On the other hand the design principles of DebOps dictate that the official playbooks are meant to be "read-only" to faciliate upgrades, so adding an include to a custom playbook, where this included file could be anywhere on each user's host is out of the question. There are workarounds like this in various DebOps roles to support custom files, templates or even tasks, but they rely on a custom set of lookup plugins which pretty much are required to be installed manually if you don't use the official set of playbooks.

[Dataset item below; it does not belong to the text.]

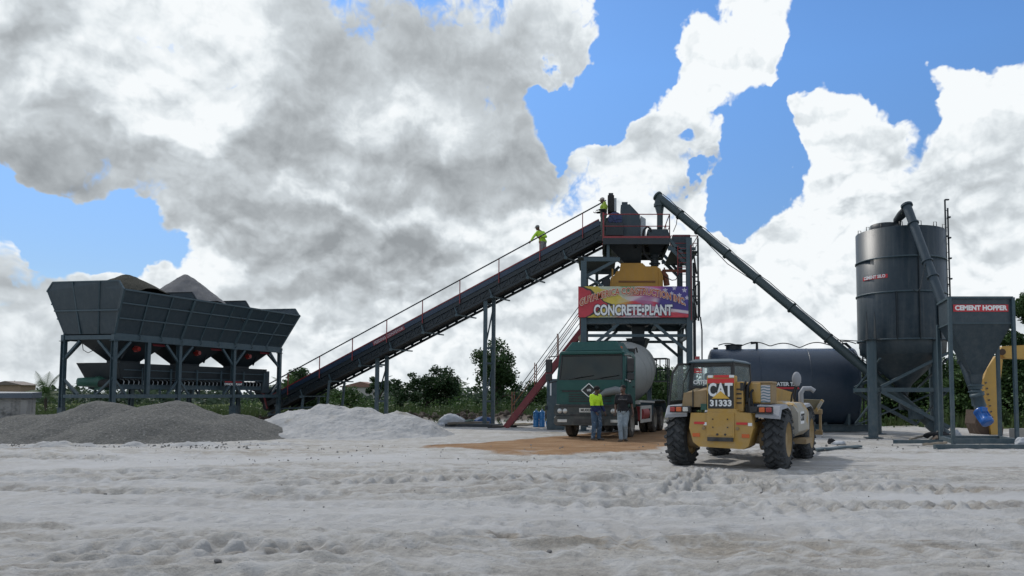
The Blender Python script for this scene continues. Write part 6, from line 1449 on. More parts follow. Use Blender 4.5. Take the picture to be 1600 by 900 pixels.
# ------------------------------------------------------------------ people
def capsule(bm, a, b, ra, rb, n=14):
    a, b = Vector(a), Vector(b); t = (b-a); L = t.length; t = t.normalized()
    u = Vector((0,0,1)) if abs(t.z) < .9 else Vector((0,1,0)); x = t.cross(u).normalized(); y = x.cross(t)
    rings = []
    for k in range(0, 5): th_ = math.pi/2*(1-k/4); rings.append((a - t*math.sin(th_)*ra, math.cos(th_)*ra))
    for k in range(0, 5): th_ = math.pi/2*k/4; rings.append((b + t*math.sin(th_)*rb, math.cos(th_)*rb))
    vs = []
    for c, r_ in rings: vs.append([bm.verts.new(c + x*math.cos(2*math.pi*i/n)*max(r_, .0005) + y*math.sin(2*math.pi*i/n)*max(r_, .0005)) for i in range(n)])
    for i in range(len(vs)-1):
        for k in range(n): bm.faces.new((vs[i][k], vs[i][(k+1)%n], vs[i+1][(k+1)%n], vs[i+1][k]))
    bm.faces.new(vs[0][::-1]); bm.faces.new(vs[-1])
def ellip(bm, c, r, rot=(0,0,0), n=18):
    m = MB(); m.ell(c, r, n, 12, rot); vs = [bm.verts.new(v) for v in m.v]
    for f_ in m.f:
        try: bm.faces.new([vs[i] for i in f_])
        except ValueError: pass
def blobby(name, shapes, voxel, matt, parent, smooth_it=4, wr=0, seed=0):
    bm = bmesh.new()
    for s_ in shapes:
        if s_[0] == 'c': capsule(bm, *s_[1:])
        else: ellip(bm, *s_[1:])
    bmesh.ops.remove_doubles(bm, verts=bm.verts, dist=1e-5)
    bmesh.ops.recalc_face_normals(bm, faces=bm.faces)
    me = bpy.data.meshes.new(name); bm.to_mesh(me); bm.free()
    o = bpy.data.objects.new(name, me); COL.objects.link(o)
    md = o.modifiers.new('r', 'REMESH'); md.mode = 'VOXEL'; md.voxel_size = voxel
    ms = o.modifiers.new('s', 'SMOOTH'); ms.iterations = smooth_it; ms.factor = .5
    bpy.context.view_layer.update()
    me2 = bpy.data.meshes.new_from_object(o.evaluated_get(bpy.context.evaluated_depsgraph_get()))
    if wr:
        co = np.zeros(len(me2.vertices)*3); me2.vertices.foreach_get('co', co); co = co.reshape(-1, 3)
        no = np.zeros(len(me2.vertices)*3); me2.vertices.foreach_get('normal', no); no = no.reshape(-1, 3)
        d = (fbm(co[:, 0]*9+co[:, 1]*5+seed, co[:, 2]*13+co[:, 1]*7, 3, seed, ridged=True)-.5)*wr; co += no*d[:, None]; me2.vertices.foreach_set('co', co.ravel())
    me2.materials.clear(); me2.materials.append(matt); me2.polygons.foreach_set('use_smooth', [True]*len(me2.polygons)); me2.name = name
    bpy.data.objects.remove(o)
    ob = bpy.data.objects.new(name, me2); COL.objects.link(ob); ob.parent = parent; return ob
skin = mat('skin_brown', (.095, .048, .030), .5, 0, .08, 6); skin2 = mat('skin_dark', (.07, .036, .024), .5, 0, .08, 6)
denim = mat('denim', (.055, .10, .16), .85, 0, .25, 8, .3, 40, col2=(.30,.36,.42), c2at=.56, c2w=.1, c2scale=4)
denim_l = mat('pale_denim', (.24, .30, .34), .85, 0, .2, 8, .3, 40, col2=(.36,.42,.46), c2at=.5, c2w=.2, c2scale=5)
hiviz = mat('hi_viz_yellow', (.50, .78, .02), .7, 0, .08, 8, .2, 30)
navyc = mat('navy_cloth', (.012, .02, .075), .85, 0, .15, 8, .2, 30); blackc = mat('black_cloth', (.010, .011, .014), .9, 0, .2, 8, .2, 30)
greyc = mat('grey_cloth', (.22, .22, .22), .9, 0, .2, 8, .2, 30); bootm = mat('boot', (.03, .022, .018), .7, 0, .2, 8, dust=.5, dustcol=SANDD); hairm = mat('hair', (.008, .007, .007), .9)
capm = mat('cap_pale', (.32, .29, .27), .8, 0, .1, 8); greenc = mat('olive_trousers', (.05, .075, .065), .85, 0, .2, 8)
def hand(sh, w, d, up, s=1.0, curl=.5, thumb=1):
    """palm, four fingers and thumb; w wrist, d direction down the hand, up = palm width axis"""
    d = Vector(d).normalized(); up = Vector(up); up = (up - d*up.dot(d)).normalized(); n = d.cross(up).normalized()
    p = Vector(w)
    for k in (-1.2, -.4, .4, 1.2): sh.append(('c', p+up*.014*k*.6*s, p+d*.085*s+up*.021*k*s, .014*s, .0115*s))
    for k, L in ((-1.5, .060), (-.5, .076), (.5, .082), (1.5, .072)):
        a = p+d*.088*s+up*.0165*k*s; m1 = a+(d*math.cos(curl)+n*math.sin(curl)*thumb)*L*.52*s; m2 = m1+(d*math.cos(curl*2)+n*math.sin(curl*2)*thumb)*L*.5*s
        sh.append(('c', a, m1, .0095*s, .0088*s)); sh.append(('c', m1, m2, .0088*s, .0075*s))
    a = p+d*.028*s+up*.028*s; m1 = a+(d*.6+up*.75+n*.2*thumb).normalized()*.042*s; m2 = m1+(d*.95+up*.2+n*.3*thumb).normalized()*.032*s
    sh.append(('c', a, m1, .0125*s, .0105*s)); sh.append(('c', m1, m2, .0105*s, .009*s))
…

At the moment the best workaround I can offer is this: when you run the debops
command, the first argument is checked by the script to see if it's potentially a playbook. The rest are passed along to the ansible-playbook
command, which supports chaining multiple playbooks together. Therefore, if you have your custom playbook in the playbooks/
directory of the DebOps project directory, you can run something like this to chain your custom playbook with the site.yml
playbook:
debops site playbooks/custom.yml -l <host>
If you want to run only the custom playbook, you can even do this:
debops custom -l <host>
In the long term, the are plans to upgrade the debops scripts to allow for custom playbooks to be included automatically, among other things. Right now the existing debops
script is "good enough" for my needs, I'm more focused on the Ansible roles themselves. So if you want to get a crack at it, feel free to fork the repository. :-)
hi
would it make sense to add a custom.yml in site.yml that hooks into the custom playbook folder? and may or may not run a custom site.yml at the end of the debops site.yml?